▶ _Scenes as source code_

------

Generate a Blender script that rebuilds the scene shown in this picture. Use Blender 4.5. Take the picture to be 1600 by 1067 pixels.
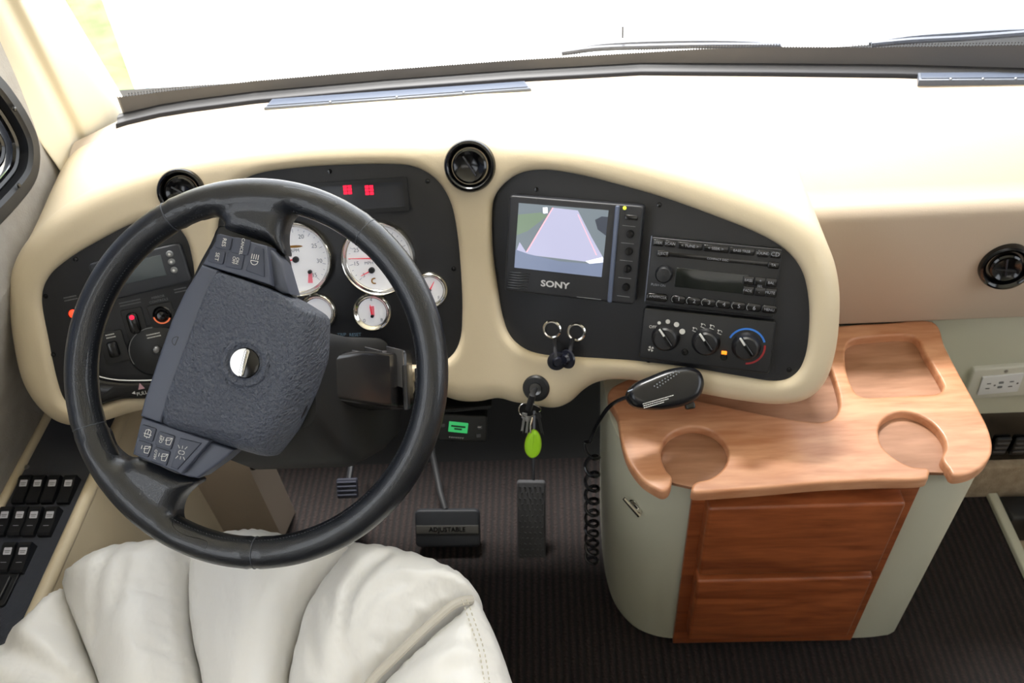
import bpy, bmesh, math, random
import numpy as np
from math import sin, cos, radians, pi, sqrt
from mathutils import Matrix, Vector
from mathutils.geometry import delaunay_2d_cdt

for o in list(bpy.data.objects): bpy.data.objects.remove(o)
S = bpy.context.scene
COL = S.collection
random.seed(4)

# ------------------------------------------------------------------ camera
F_PX, PITCH, YAW, ROLL = 1320., 44.5, 5., 5.8
CAM = np.array([0, 0, 1.55])
_t, _p, _r = map(radians, (PITCH, YAW, ROLL))
FW = np.array([-sin(_p)*cos(_t), cos(_p)*cos(_t), -sin(_t)])
_R0 = np.array([cos(_p), sin(_p), 0]); _U0 = np.cross(_R0, FW)
RT = _R0*cos(_r) - _U0*sin(_r); UP = _U0*cos(_r) + _R0*sin(_r)
cd = bpy.data.cameras.new('camera'); cam = bpy.data.objects.new('camera', cd); COL.objects.link(cam)
cd.sensor_width = 36; cd.lens = F_PX/1600*36; cd.clip_start = .02; cd.clip_end = 200
m = Matrix(((RT[0], UP[0], -FW[0], CAM[0]), (RT[1], UP[1], -FW[1], CAM[1]), (RT[2], UP[2], -FW[2], CAM[2]), (0, 0, 0, 1)))
cam.matrix_world = m
cd.dof.use_dof = True; cd.dof.focus_distance = .97; cd.dof.aperture_fstop = 9
S.camera = cam

# ------------------------------------------------------------------ world, lights, exposure
S.view_settings.view_transform = 'Standard'; S.view_settings.look = 'None'
S.view_settings.gamma = 1; S.view_settings.use_curve_mapping = False
S.view_settings.exposure = 0.0
W_ = bpy.data.worlds.new('sky'); S.world = W_; W_.use_nodes = True
bg = W_.node_tree.nodes['Background']; bg.inputs[0].default_value = (.90, .945, 1.0, 1); bg.inputs[1].default_value = 3.9
def area(name, loc, tgt, sx, sy, power, col=(1, 1, 1)):
    l = bpy.data.lights.new(name, 'AREA'); l.shape = 'RECTANGLE'; l.size = sx; l.size_y = sy; l.energy = power; l.color = col
    o = bpy.data.objects.new(name, l); COL.objects.link(o); o.location = loc
    o.rotation_euler = (Vector(tgt)-Vector(loc)).to_track_quat('-Z', 'Y').to_euler()
    return o
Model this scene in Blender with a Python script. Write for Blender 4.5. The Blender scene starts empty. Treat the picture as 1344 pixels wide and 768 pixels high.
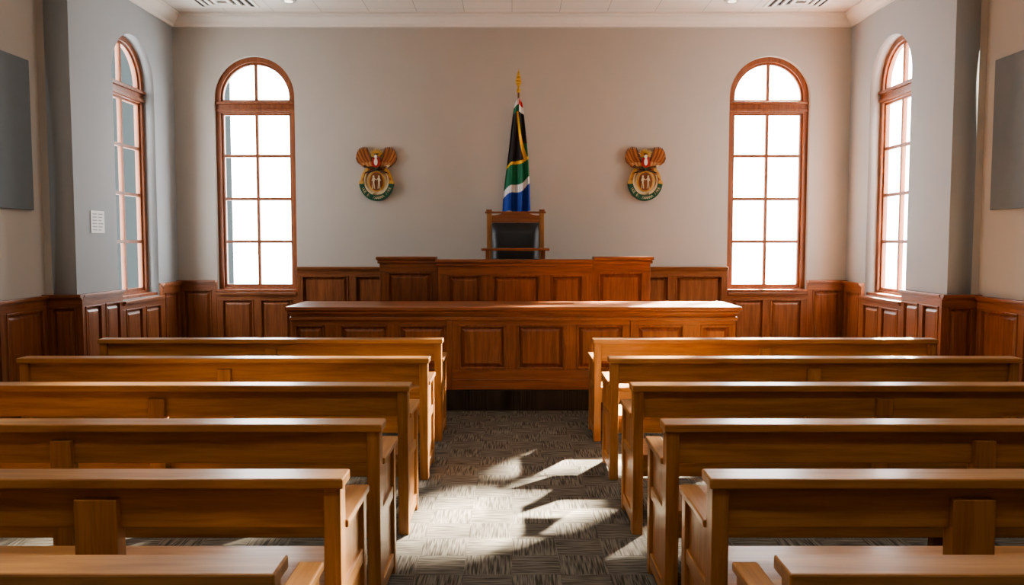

------

▶ _Instructions for the task_
Reproduce the records word for word, please, from their first line up to and including the line that contains "random.seed(4)", but no pictures.

▶ _Result_
Generate a Blender script that rebuilds the scene shown in this picture. Use Blender 4.5. Take the picture to be 1600 by 1067 pixels.
import bpy, bmesh, math, random
import numpy as np
from math import sin, cos, radians, pi, sqrt
from mathutils import Matrix, Vector
from mathutils.geometry import delaunay_2d_cdt

for o in list(bpy.data.objects): bpy.data.objects.remove(o)
S = bpy.context.scene
COL = S.collection
random.seed(4)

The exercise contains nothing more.